In this paper, we present the first velocity structure model based on the ray-tracing technique. The travel-times from the above 24 shots were highly undulated except beneath the Kitakami Mts. The uppermost part of the crust from these data is composed of 4 layers of Vp=1.6-2.0, 1.8-3.5, 3.5-4.5 and 4.5-5.5km/s, respectively, representing sedimentary and volcaniclastic rocks. Their geometry shows significant change along the profile line. At the boundary of the Shinjo Basin and Dewa Hills, the upper 3 layers abruptly reduce in thickness from 5 to 1 km to the east. This position is almost consistent with the location of the Aosawa fault. In the Ou Backbone Range, the thickness of the above 3 layers is less than 1.5 km, but it again increases to 2-2.5 km beneath the Kitakami River Valley. As in the case of the Aosawa fault, the uppermost parts of the major faults developed around the profile are well correlated to the locations at which the sedimentary part shows abrupt change in thickness. Such complicated structure represents the crustal deformation associated with the Miocene backarc spreading of the Sea of Japan. In Kitakami Mts., on the other hand, the structure is very simple, where the 5.0-5.5 km/s layer is almost outcropped, showing marked contrast with highly deformed crust from the Shinjo Basin to the Kitakami River Valley. Such structural variation of the uppermost crust is well consistent with those from the tomographic analyses by Sato et al. (2020a) and Kurashimo et al. (2021).

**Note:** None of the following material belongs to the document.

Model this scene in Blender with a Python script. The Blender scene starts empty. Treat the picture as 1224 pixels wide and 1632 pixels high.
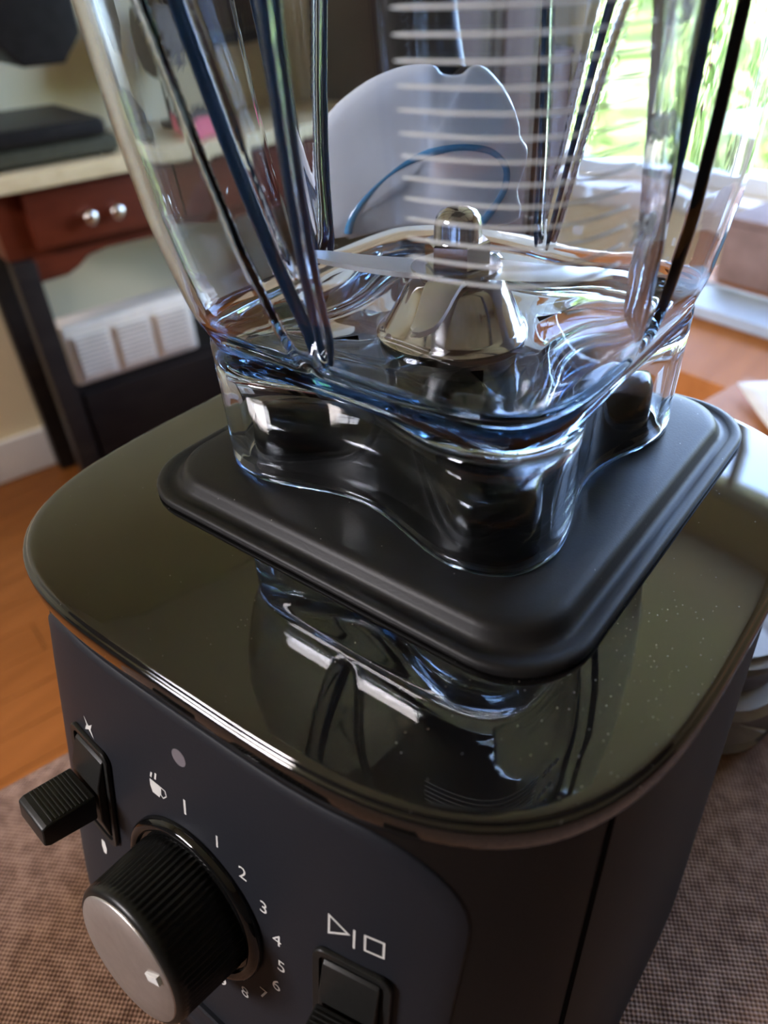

The velocity of the crystalline part of the crust is about 5.8 km/s. Although the deeper part of the crust is not modelled as yet, weak arrivals beyond offsets of 40-50 km indicate that the crustal velocity increases to 6.3 km/s around at a depth of 8 km. In some shot records, later phases 0.2-0.5 s appearing behind the first arrivals in an offset range of 40-70 km suggest the existence of some velocity discontinuities within the crust.
References
Kurashimo et al., 2021. Seismic structure from the forearc region off Miyagi to the central part of Northern Honshu arc, Japan, revealed by onshore-offshore seismic experiment. submitted to 2021 JpGU Meeting.
Sato et al., 2020a. Seismic transect across the central part of Northern Honshu, Japan, 2020 JpGU-AGU Joint Meeting, MIS03-P05.
Sato et al., 2020b. Deep seismic reflection profiling across the Shonai and Shinjo basins, northern Honshu, Japan, 2020 Spring Meeting of JAPT, 016.